We see you for what you are.

So: just as Heidegger wove together the experience of dwelling in his little hut in the Black Forest with his support for the Nazi regime, his black notebooks full of antisemitism, so too Kingsnorth with his racist Arcadia, his Brexit Arcadia, his doors-closed-to-colored-immigrants Arcadia?

This seems … a bit of a stretch to me. But Ellis is not the only one who reads Kingsnorth that way. Richard Smyth digs up nature writing’s fascist roots; “London Permaculture” teases out the fascist, racist snake lurking in the grass of England’s green and pleasant land. And this outcry led to Kingsnorth withdrawing his essay and then posting an explanation — which he also deleted.
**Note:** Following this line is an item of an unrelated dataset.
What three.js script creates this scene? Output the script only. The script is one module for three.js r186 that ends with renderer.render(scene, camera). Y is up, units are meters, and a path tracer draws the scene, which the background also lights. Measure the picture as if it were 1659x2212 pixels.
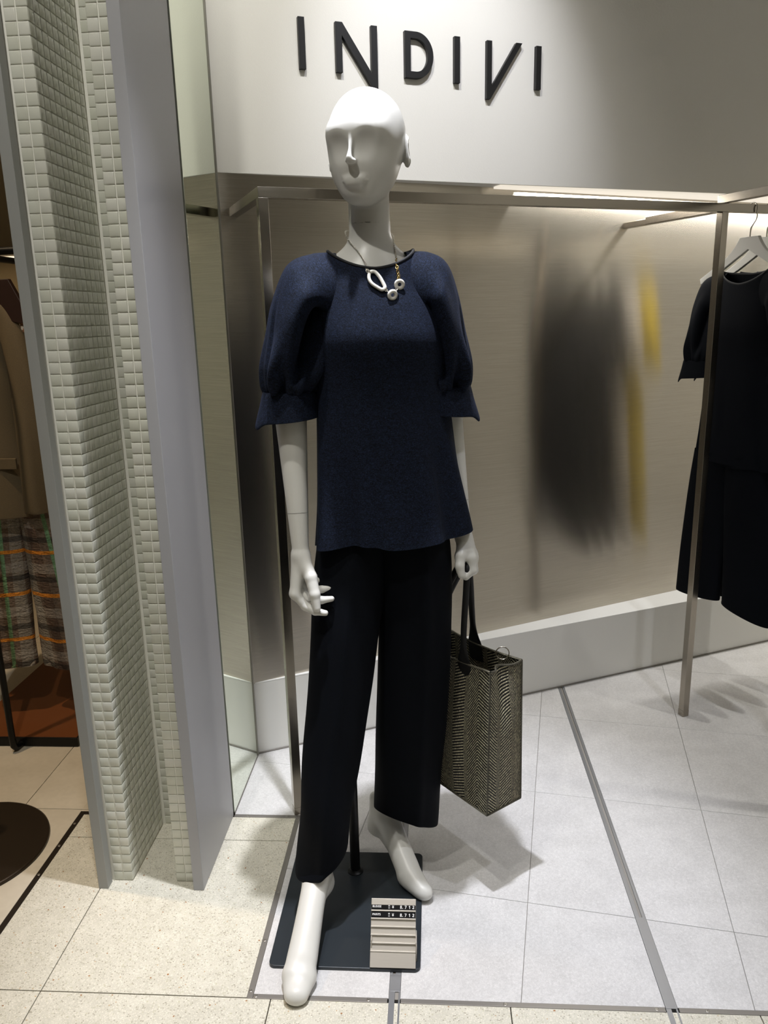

I think what prompts these fierce denunciations is this: When we look back on the old ways of English culture — and this would apply to England’s Christian history almost as completely as its pagan one — we see white people, and only white people, enacting them. So how can those ways be praised without also praising exclusive whiteness?

Which raises for me another question: For these critics of Kingsnorth, is there any legitimate way to praise, and to seek to conserve, old rituals and practices? Can you love harvest festivals or Morris dancing or Druidic rites or for that matter Ember Days without being a racist, a fascist, a Nazi? Or is urban cosmopolitanism the only ethically acceptable ideal of human life?

And if you can love and practice those old ways without being a racist — How? What would distinguish morally legitimate attitudes from the ones that Kingsnorth is being pilloried for?

This inquiring mind would really like to know.